— WHAT IS EXPECTED —
Tally up the lines where the string "pixels" appears; reply with the number only.

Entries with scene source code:

== == ==

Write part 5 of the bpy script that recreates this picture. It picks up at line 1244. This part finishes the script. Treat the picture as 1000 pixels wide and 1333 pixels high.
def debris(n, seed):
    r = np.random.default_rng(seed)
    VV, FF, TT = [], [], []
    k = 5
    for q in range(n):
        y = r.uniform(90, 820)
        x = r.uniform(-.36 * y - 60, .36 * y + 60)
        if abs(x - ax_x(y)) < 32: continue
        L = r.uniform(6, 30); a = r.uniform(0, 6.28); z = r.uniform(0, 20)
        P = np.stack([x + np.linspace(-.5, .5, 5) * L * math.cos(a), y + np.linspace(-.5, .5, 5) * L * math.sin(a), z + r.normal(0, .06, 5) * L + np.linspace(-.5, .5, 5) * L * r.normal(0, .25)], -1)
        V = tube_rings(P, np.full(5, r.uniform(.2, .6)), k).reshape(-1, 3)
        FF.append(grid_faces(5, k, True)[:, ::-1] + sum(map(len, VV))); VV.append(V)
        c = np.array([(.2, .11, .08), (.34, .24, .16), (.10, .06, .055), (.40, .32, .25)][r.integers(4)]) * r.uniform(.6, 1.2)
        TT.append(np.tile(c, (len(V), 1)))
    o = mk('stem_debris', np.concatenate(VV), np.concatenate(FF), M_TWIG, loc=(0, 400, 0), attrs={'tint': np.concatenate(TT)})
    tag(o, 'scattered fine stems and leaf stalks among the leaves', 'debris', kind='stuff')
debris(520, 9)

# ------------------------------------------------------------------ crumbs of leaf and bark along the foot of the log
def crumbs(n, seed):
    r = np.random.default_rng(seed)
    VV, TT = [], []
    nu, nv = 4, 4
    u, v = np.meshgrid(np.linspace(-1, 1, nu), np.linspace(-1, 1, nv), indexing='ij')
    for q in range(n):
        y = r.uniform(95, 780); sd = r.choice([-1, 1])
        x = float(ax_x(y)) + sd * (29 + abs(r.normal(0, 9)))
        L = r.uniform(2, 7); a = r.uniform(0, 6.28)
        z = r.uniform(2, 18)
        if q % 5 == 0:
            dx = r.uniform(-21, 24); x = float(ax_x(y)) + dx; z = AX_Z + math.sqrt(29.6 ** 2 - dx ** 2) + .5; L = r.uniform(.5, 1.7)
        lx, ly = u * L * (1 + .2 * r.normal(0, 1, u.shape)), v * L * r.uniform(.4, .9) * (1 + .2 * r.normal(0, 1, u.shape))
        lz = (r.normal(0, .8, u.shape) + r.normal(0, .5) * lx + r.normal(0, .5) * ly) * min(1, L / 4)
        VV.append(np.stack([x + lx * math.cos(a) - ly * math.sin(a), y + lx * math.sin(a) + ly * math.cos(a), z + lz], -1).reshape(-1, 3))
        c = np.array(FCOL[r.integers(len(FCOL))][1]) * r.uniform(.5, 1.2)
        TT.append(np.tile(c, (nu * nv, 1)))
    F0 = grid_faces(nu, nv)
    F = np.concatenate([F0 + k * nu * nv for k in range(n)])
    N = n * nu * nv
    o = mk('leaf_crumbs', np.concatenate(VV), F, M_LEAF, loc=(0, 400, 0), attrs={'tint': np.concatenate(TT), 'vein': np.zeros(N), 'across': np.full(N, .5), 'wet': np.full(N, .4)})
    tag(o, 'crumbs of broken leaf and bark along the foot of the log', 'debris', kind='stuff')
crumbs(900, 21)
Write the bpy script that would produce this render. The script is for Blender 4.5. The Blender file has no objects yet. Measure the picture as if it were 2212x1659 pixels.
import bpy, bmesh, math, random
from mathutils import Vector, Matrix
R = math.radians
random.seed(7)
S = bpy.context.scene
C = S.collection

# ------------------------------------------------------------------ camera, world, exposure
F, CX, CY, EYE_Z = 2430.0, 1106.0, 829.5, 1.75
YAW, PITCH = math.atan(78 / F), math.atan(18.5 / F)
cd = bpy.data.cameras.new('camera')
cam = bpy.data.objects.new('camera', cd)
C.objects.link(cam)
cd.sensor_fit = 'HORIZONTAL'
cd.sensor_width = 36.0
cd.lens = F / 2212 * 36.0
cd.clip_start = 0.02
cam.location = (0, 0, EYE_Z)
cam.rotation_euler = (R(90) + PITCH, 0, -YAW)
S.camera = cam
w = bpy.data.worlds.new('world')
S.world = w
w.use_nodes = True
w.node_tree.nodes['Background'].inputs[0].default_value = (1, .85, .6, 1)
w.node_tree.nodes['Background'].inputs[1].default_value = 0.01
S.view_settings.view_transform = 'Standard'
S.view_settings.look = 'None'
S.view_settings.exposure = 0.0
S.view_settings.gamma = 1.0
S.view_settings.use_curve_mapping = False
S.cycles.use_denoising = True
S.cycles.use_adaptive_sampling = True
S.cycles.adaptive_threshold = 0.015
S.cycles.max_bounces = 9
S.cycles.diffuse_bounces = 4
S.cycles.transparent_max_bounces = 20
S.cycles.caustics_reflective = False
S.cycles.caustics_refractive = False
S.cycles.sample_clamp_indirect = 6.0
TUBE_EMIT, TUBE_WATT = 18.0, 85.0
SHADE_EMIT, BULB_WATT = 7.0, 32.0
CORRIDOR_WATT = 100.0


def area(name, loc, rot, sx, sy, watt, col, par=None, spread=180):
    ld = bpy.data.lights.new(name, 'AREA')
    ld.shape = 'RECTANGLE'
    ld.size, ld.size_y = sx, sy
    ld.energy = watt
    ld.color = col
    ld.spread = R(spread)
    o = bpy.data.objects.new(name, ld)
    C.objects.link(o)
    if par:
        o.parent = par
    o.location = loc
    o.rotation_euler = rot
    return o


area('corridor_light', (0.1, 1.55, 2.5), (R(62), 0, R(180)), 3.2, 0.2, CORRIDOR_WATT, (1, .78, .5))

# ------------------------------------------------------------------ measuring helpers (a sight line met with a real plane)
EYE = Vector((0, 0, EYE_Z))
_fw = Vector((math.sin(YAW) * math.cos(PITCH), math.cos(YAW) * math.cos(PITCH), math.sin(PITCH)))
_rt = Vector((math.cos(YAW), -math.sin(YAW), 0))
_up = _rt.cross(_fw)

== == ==

— RESPONSE FOR THIS EXERCISE —
2